§ Information provided
⟨

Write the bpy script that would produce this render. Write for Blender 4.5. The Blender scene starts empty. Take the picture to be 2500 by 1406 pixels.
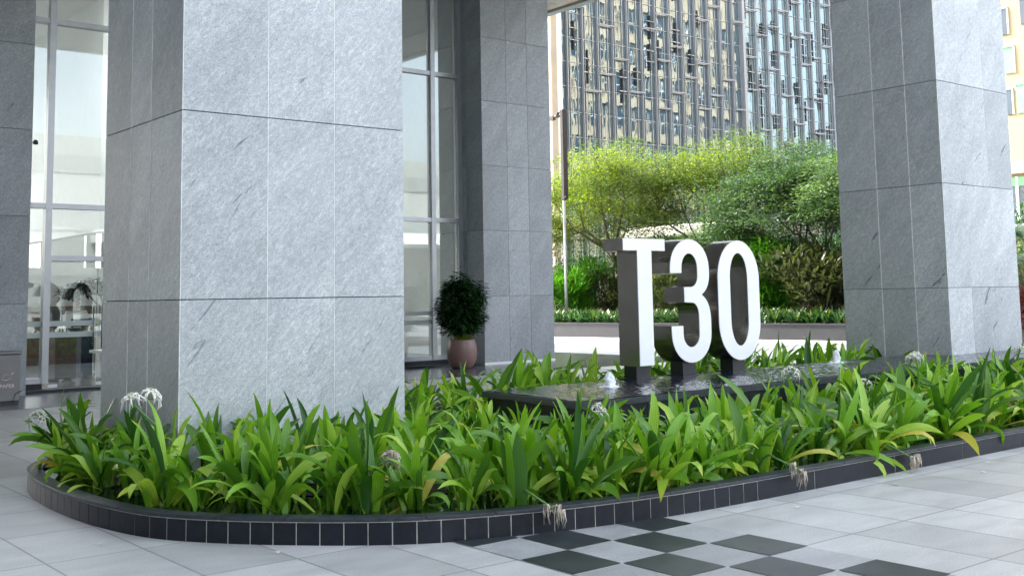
import bpy, math, random
from mathutils import Vector, Matrix
R_ = math.radians
rnd = random.Random(7)
C = bpy.context.scene.collection
scene = bpy.context.scene

# ------------------------------------------------------------------ camera
# world axes: X runs along the front of the building, Y goes into it, Z up; eye at 1.6 m
yaw, pitch, roll = 0.888280, 0.102426, -0.017230
def _w(x, y, z):
    dR = (math.sin(yaw), math.cos(yaw))
    return Vector((x*dR[0]+y*dR[1], -x*dR[1]+y*dR[0], z))
fw = _w(0, math.cos(pitch), math.sin(pitch))
u0 = _w(0, -math.sin(pitch), math.cos(pitch)); r0 = _w(1, 0, 0)
rt = math.cos(roll)*r0 + math.sin(roll)*u0
up = -math.sin(roll)*r0 + math.cos(roll)*u0
cd = bpy.data.cameras.new('camera'); cam = bpy.data.objects.new('camera', cd); C.objects.link(cam)
cam.matrix_world = Matrix(((rt.x, up.x, -fw.x, 0), (rt.y, up.y, -fw.y, 0), (rt.z, up.z, -fw.z, 1.6), (0, 0, 0, 1)))
cd.sensor_width = 36; cd.lens = 2696.48/2500*36; cd.shift_y = -0.10247
cd.clip_start = 0.1; cd.clip_end = 2000
scene.camera = cam

# ------------------------------------------------------------------ light
SUN_EL = R_(47); sun_dir = Vector((-0.42*math.cos(SUN_EL), 0.9075*math.cos(SUN_EL), math.sin(SUN_EL)))
world = bpy.data.worlds.new("World"); scene.world = world; world.use_nodes = True
wn = world.node_tree
sky = wn.nodes.new('ShaderNodeTexSky'); sky.sky_type = 'NISHITA'; sky.sun_disc = False
sky.sun_elevation = SUN_EL; sky.sun_rotation = math.atan2(sun_dir.x, sun_dir.y)
sky.dust_density = 5.0; sky.air_density = 1.0; sky.ozone_density = 1.0
hs = wn.nodes.new('ShaderNodeHueSaturation'); hs.inputs['Saturation'].default_value = 0.45   # thin white haze
wn.links.new(sky.outputs[0], hs.inputs['Color']); wn.links.new(hs.outputs[0], wn.nodes['Background'].inputs[0])
wn.nodes['Background'].inputs[1].default_value = 0.15
sl = bpy.data.lights.new('sun', 'SUN'); sl.energy = 2.0; sl.angle = R_(0.5); sl.color = (1.0, 0.94, 0.84)
so = bpy.data.objects.new('sun', sl); C.objects.link(so)
so.rotation_euler = sun_dir.to_track_quat('Z', 'Y').to_euler()
scene.view_settings.view_transform = 'Standard'; scene.view_settings.look = 'None'
scene.view_settings.exposure = 2.75; scene.view_settings.gamma = 1.0

# ------------------------------------------------------------------ materials
def nmat(name):
    m = bpy.data.materials.new(name); m.use_nodes = True
    return m, m.node_tree.nodes, m.node_tree.links, m.node_tree.nodes['Principled BSDF']
def N(nodes, typ, **kw):
    n = nodes.new(typ)
    for k, v in kw.items(): setattr(n, k, v)
    return n
def ramp(nodes, stops):
    r = nodes.new('ShaderNodeValToRGB')
    e = r.color_ramp.elements
    while len(e) < len(stops): e.new(0.5)
    for i, (p, c) in enumerate(stops):
        e[i].position = p; e[i].color = (*c, 1) if len(c) == 3 else c
    return r
def simple(name, col, rough=0.5, metal=0.0, var=0.12, scale=6.0, bump=0.0, spec=0.5):
    m, n, l, b = nmat(name)
    tc = N(n, 'ShaderNodeTexCoord'); no = N(n, 'ShaderNodeTexNoise'); no.inputs['Scale'].default_value = scale
    no.inputs['Detail'].default_value = 5
    l.new(tc.outputs['Object'], no.inputs['Vector'])
    r = ramp(n, [(0.3, tuple(c*(1-var) for c in col)), (0.7, tuple(min(1, c*(1+var)) for c in col))])
    l.new(no.outputs['Fac'], r.inputs[0]); l.new(r.outputs[0], b.inputs['Base Color'])
    b.inputs['Roughness'].default_value = rough; b.inputs['Metallic'].default_value = metal
    b.inputs['Specular IOR Level'].default_value = spec
    if bump:
        bp = N(n, 'ShaderNodeBump'); bp.inputs['Strength'].default_value = 1; bp.inputs['Distance'].default_value = bump
        l.new(no.outputs['Fac'], bp.inputs['Height']); l.new(bp.outputs[0], b.inputs['Normal'])
    return m

def granite(name, base, dark, angle=0.75, rough=0.55, fine=1.0):
    """flamed grey stone with slanting dark streaks; per-slab shift comes from the 'slab' attribute"""
    m, n, l, b = nmat(name)
    tc = N(n, 'ShaderNodeTexCoord'); sp = N(n, 'ShaderNodeSeparateXYZ'); l.new(tc.outputs['Object'], sp.inputs[0])
    at = N(n, 'ShaderNodeAttribute', attribute_name='slab')
    h = N(n, 'ShaderNodeMath', operation='SUBTRACT'); l.new(sp.outputs[0], h.inputs[0]); l.new(sp.outputs[1], h.inputs[1])
    cb = N(n, 'ShaderNodeCombineXYZ'); l.new(h.outputs[0], cb.inputs[0]); l.new(sp.outputs[2], cb.inputs[1])
    sh = N(n, 'ShaderNodeMath', operation='MULTIPLY'); sh.inputs[1].default_value = 13.0
    l.new(at.outputs['Fac'], sh.inputs[0]); l.new(sh.outputs[0], cb.inputs[2])
    rot = N(n, 'ShaderNodeMapping'); rot.inputs['Rotation'].default_value = (0, 0, -angle)
    l.new(cb.outputs[0], rot.inputs['Vector'])
    def stretched(sx, sy, det, rg, dist=0.0):
        mp = N(n, 'ShaderNodeMapping'); mp.inputs['Scale'].default_value = (sx, sy, 1); l.new(rot.outputs[0], mp.inputs[0])
        t = N(n, 'ShaderNodeTexNoise'); t.inputs['Scale'].default_value = 1; t.inputs['Detail'].default_value = det
        t.inputs['Roughness'].default_value = rg; t.inputs['Distortion'].default_value = dist
        l.new(mp.outputs[0], t.inputs['Vector']); return t
    big = stretched(0.8, 2.2, 6, 0.6, 0.6)
    streak = stretched(15*fine, 34*fine, 5, 0.7, 0.7)
    grain = stretched(75, 110, 3, 0.75)
    vein = stretched(1.4, 9, 5, 0.55, 1.2)
    c1 = ramp(n, [(0.30, dark), (0.50, tuple((x+y)/2 for x, y in zip(dark, base))), (0.62, base), (0.8, tuple(min(1, x*1.22) for x in base))])
    l.new(streak.outputs['Fac'], c1.inputs[0])
    c2 = ramp(n, [(0.3, (0.84, 0.85, 0.86)), (0.7, (1.12, 1.12, 1.12))]); l.new(big.outputs['Fac'], c2.inputs[0])
    c3 = ramp(n, [(0.36, (0.70, 0.70, 0.71)), (0.60, (1.10, 1.10, 1.10))]); l.new(grain.outputs['Fac'], c3.inputs[0])
    c4 = ramp(n, [(0.27, (0.42, 0.43, 0.46)), (0.32, (1, 1, 1))]); l.new(vein.outputs['Fac'], c4.inputs[0])
    cur = c1.outputs[0]
    for c in (c2, c3, c4):
        mx = N(n, 'ShaderNodeMix', data_type='RGBA', blend_type='MULTIPLY'); mx.inputs[0].default_value = 1
        l.new(cur, mx.inputs[6]); l.new(c.outputs[0], mx.inputs[7]); cur = mx.outputs[2]
    sv = N(n, 'ShaderNodeMapRange'); sv.inputs[3].default_value = 0.84; sv.inputs[4].default_value = 1.07; l.new(at.outputs['Fac'], sv.inputs[0])
    mx = N(n, 'ShaderNodeMix', data_type='RGBA', blend_type='MULTIPLY'); mx.inputs[0].default_value = 1
    l.new(cur, mx.inputs[6]); l.new(sv.outputs[0], mx.inputs[7])
    l.new(mx.outputs[2], b.inputs['Base Color']); b.inputs['Roughness'].default_value = rough
    bp = N(n, 'ShaderNodeBump'); bp.inputs['Strength'].default_value = 0.5; bp.inputs['Distance'].default_value = 0.004
    bp.inputs['Strength'].default_value = 0.8
    l.new(streak.outputs['Fac'], bp.inputs['Height']); l.new(bp.outputs[0], b.inputs['Normal'])
    return m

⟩

§ Exercise details
Restate exactly, please, only the lines between the start of the data and the line containing "scene.camera = cam", both ends included, skipping the pictures.

§ The answer
Write the bpy script that would produce this render. Write for Blender 4.5. The Blender scene starts empty. Take the picture to be 2500 by 1406 pixels.
import bpy, math, random
from mathutils import Vector, Matrix
R_ = math.radians
rnd = random.Random(7)
C = bpy.context.scene.collection
scene = bpy.context.scene

# ------------------------------------------------------------------ camera
# world axes: X runs along the front of the building, Y goes into it, Z up; eye at 1.6 m
yaw, pitch, roll = 0.888280, 0.102426, -0.017230
def _w(x, y, z):
    dR = (math.sin(yaw), math.cos(yaw))
    return Vector((x*dR[0]+y*dR[1], -x*dR[1]+y*dR[0], z))
fw = _w(0, math.cos(pitch), math.sin(pitch))
u0 = _w(0, -math.sin(pitch), math.cos(pitch)); r0 = _w(1, 0, 0)
rt = math.cos(roll)*r0 + math.sin(roll)*u0
up = -math.sin(roll)*r0 + math.cos(roll)*u0
cd = bpy.data.cameras.new('camera'); cam = bpy.data.objects.new('camera', cd); C.objects.link(cam)
cam.matrix_world = Matrix(((rt.x, up.x, -fw.x, 0), (rt.y, up.y, -fw.y, 0), (rt.z, up.z, -fw.z, 1.6), (0, 0, 0, 1)))
cd.sensor_width = 36; cd.lens = 2696.48/2500*36; cd.shift_y = -0.10247
cd.clip_start = 0.1; cd.clip_end = 2000
scene.camera = cam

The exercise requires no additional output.